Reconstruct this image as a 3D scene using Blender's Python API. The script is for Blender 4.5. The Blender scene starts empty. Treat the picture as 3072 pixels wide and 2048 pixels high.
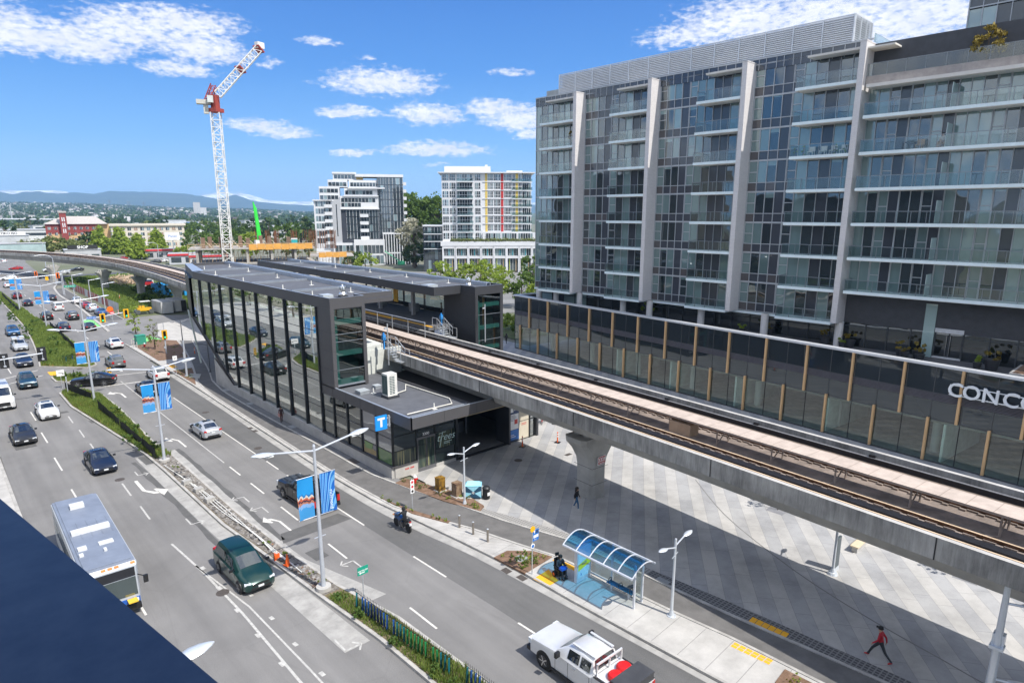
import bpy,math,random
from mathutils import Vector,Matrix,Euler,noise
S=bpy.context.scene;COL=S.collection
R=random.Random(11)
def rad(a):return math.radians(a)
CAMH=21.0
S.render.engine='CYCLES'
S.render.resolution_x=1024;S.render.resolution_y=682
cd=bpy.data.cameras.new('camera');cam=bpy.data.objects.new('camera',cd);COL.objects.link(cam)
cd.sensor_width=36.0;cd.lens=1935/3072*36;cd.shift_y=53/3072
cd.clip_start=0.1;cd.clip_end=60000
cam.location=(0,0,CAMH);cam.rotation_euler=(rad(90-12.65),0,rad(-42.5))
S.camera=cam
S.view_settings.view_transform='Standard';S.view_settings.look='None'
S.view_settings.exposure=0.0;S.view_settings.gamma=1.0;S.view_settings.use_curve_mapping=False
S.cycles.max_bounces=8;S.cycles.transparent_max_bounces=16;S.cycles.volume_bounces=1
S.cycles.use_denoising=True
S.cycles.sample_clamp_indirect=6
MATS={}
def nodes(name):
 m=bpy.data.materials.new(name);m.use_nodes=True
 nt=m.node_tree;nt.nodes.clear()
 out=nt.nodes.new('ShaderNodeOutputMaterial')
 MATS[name]=m
 return m,nt,out
def N(nt,t,**kw):
 n=nt.nodes.new(t)
 for k,v in kw.items():
  if k.startswith('i_'):
   key=k[2:]
   n.inputs[int(key)if key.isdigit()else key.replace('_',' ')].default_value=v
  else:setattr(n,k,v)
 return n
def c4(c):return(c[0],c[1],c[2],1.0)
def mat(name,col,rough=0.6,metal=0.0,var=0.12,scale=1.5,bump=0.0,bscale=20.0,spec=0.5,col2=None,coat=0.0,aniso=None,island=False):
 """plain paint / metal / concrete: base colour with noise variation in world space, optional bump"""
 if name in MATS:return MATS[name]
 m,nt,out=nodes(name);L=nt.links
 p=N(nt,'ShaderNodeBsdfPrincipled',i_Roughness=rough,i_Metallic=metal)
 p.inputs['Specular IOR Level'].default_value=spec
 p.inputs['Coat Weight'].default_value=coat;p.inputs['Coat Roughness'].default_value=0.04
 L.new(p.outputs[0],out.inputs[0])
 g=N(nt,'ShaderNodeNewGeometry')
 mp=N(nt,'ShaderNodeMapping');L.new(g.outputs['Position'],mp.inputs[0])
 if aniso:mp.inputs['Scale'].default_value=aniso
 nz=N(nt,'ShaderNodeTexNoise',i_Scale=scale,i_Detail=6.0,i_Roughness=0.65);L.new(mp.outputs[0],nz.inputs[0])
 rp=N(nt,'ShaderNodeValToRGB')
 a=col;b=col2 if col2 else tuple(min(1,x*(1+var))for x in col)
 if not col2:a=tuple(x*(1-var)for x in col)
 rp.color_ramp.elements[0].position=0.35;rp.color_ramp.elements[1].position=0.65
 rp.color_ramp.elements[0].color=c4(a);rp.color_ramp.elements[1].color=c4(b)
 L.new((g.outputs['Random Per Island']if island else nz.outputs[0]),rp.inputs[0])
 if island:rp.color_ramp.elements[0].position=0;rp.color_ramp.elements[1].position=1
 L.new(rp.outputs[0],p.inputs['Base Color'])
 if bump>0:
  n2=N(nt,'ShaderNodeTexNoise',i_Scale=bscale,i_Detail=5.0);L.new(mp.outputs[0],n2 .inputs[0])
  b_=N(nt,'ShaderNodeBump',i_Strength=bump,i_Distance=0.05);L.new(n2 .outputs[0],b_.inputs['Height'])
  L.new(b_.outputs[0],p.inputs['Normal'])
 return m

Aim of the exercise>
Copy all the lines of data exactly as they appear, dropping any images.

Answer to this task>
Reconstruct this image as a 3D scene using Blender's Python API. The script is for Blender 4.5. The Blender scene starts empty. Treat the picture as 3072 pixels wide and 2048 pixels high.
import bpy,math,random
from mathutils import Vector,Matrix,Euler,noise
S=bpy.context.scene;COL=S.collection
R=random.Random(11)
def rad(a):return math.radians(a)
CAMH=21.0
S.render.engine='CYCLES'
S.render.resolution_x=1024;S.render.resolution_y=682
cd=bpy.data.cameras.new('camera');cam=bpy.data.objects.new('camera',cd);COL.objects.link(cam)
cd.sensor_width=36.0;cd.lens=1935/3072*36;cd.shift_y=53/3072
cd.clip_start=0.1;cd.clip_end=60000
cam.location=(0,0,CAMH);cam.rotation_euler=(rad(90-12.65),0,rad(-42.5))
S.camera=cam
S.view_settings.view_transform='Standard';S.view_settings.look='None'
S.view_settings.exposure=0.0;S.view_settings.gamma=1.0;S.view_settings.use_curve_mapping=False
S.cycles.max_bounces=8;S.cycles.transparent_max_bounces=16;S.cycles.volume_bounces=1
S.cycles.use_denoising=True
S.cycles.sample_clamp_indirect=6
MATS={}
def nodes(name):
 m=bpy.data.materials.new(name);m.use_nodes=True
 nt=m.node_tree;nt.nodes.clear()
 out=nt.nodes.new('ShaderNodeOutputMaterial')
 MATS[name]=m
 return m,nt,out
def N(nt,t,**kw):
 n=nt.nodes.new(t)
 for k,v in kw.items():
  if k.startswith('i_'):
   key=k[2:]
   n.inputs[int(key)if key.isdigit()else key.replace('_',' ')].default_value=v
  else:setattr(n,k,v)
 return n
def c4(c):return(c[0],c[1],c[2],1.0)
def mat(name,col,rough=0.6,metal=0.0,var=0.12,scale=1.5,bump=0.0,bscale=20.0,spec=0.5,col2=None,coat=0.0,aniso=None,island=False):
 """plain paint / metal / concrete: base colour with noise variation in world space, optional bump"""
 if name in MATS:return MATS[name]
 m,nt,out=nodes(name);L=nt.links
 p=N(nt,'ShaderNodeBsdfPrincipled',i_Roughness=rough,i_Metallic=metal)
 p.inputs['Specular IOR Level'].default_value=spec
 p.inputs['Coat Weight'].default_value=coat;p.inputs['Coat Roughness'].default_value=0.04
 L.new(p.outputs[0],out.inputs[0])
 g=N(nt,'ShaderNodeNewGeometry')
 mp=N(nt,'ShaderNodeMapping');L.new(g.outputs['Position'],mp.inputs[0])
 if aniso:mp.inputs['Scale'].default_value=aniso
 nz=N(nt,'ShaderNodeTexNoise',i_Scale=scale,i_Detail=6.0,i_Roughness=0.65);L.new(mp.outputs[0],nz.inputs[0])
 rp=N(nt,'ShaderNodeValToRGB')
 a=col;b=col2 if col2 else tuple(min(1,x*(1+var))for x in col)
 if not col2:a=tuple(x*(1-var)for x in col)
 rp.color_ramp.elements[0].position=0.35;rp.color_ramp.elements[1].position=0.65
 rp.color_ramp.elements[0].color=c4(a);rp.color_ramp.elements[1].color=c4(b)
 L.new((g.outputs['Random Per Island']if island else nz.outputs[0]),rp.inputs[0])
 if island:rp.color_ramp.elements[0].position=0;rp.color_ramp.elements[1].position=1
 L.new(rp.outputs[0],p.inputs['Base Color'])
 if bump>0:
  n2=N(nt,'ShaderNodeTexNoise',i_Scale=bscale,i_Detail=5.0);L.new(mp.outputs[0],n2 .inputs[0])
  b_=N(nt,'ShaderNodeBump',i_Strength=bump,i_Distance=0.05);L.new(n2 .outputs[0],b_.inputs['Height'])
  L.new(b_.outputs[0],p.inputs['Normal'])
 return m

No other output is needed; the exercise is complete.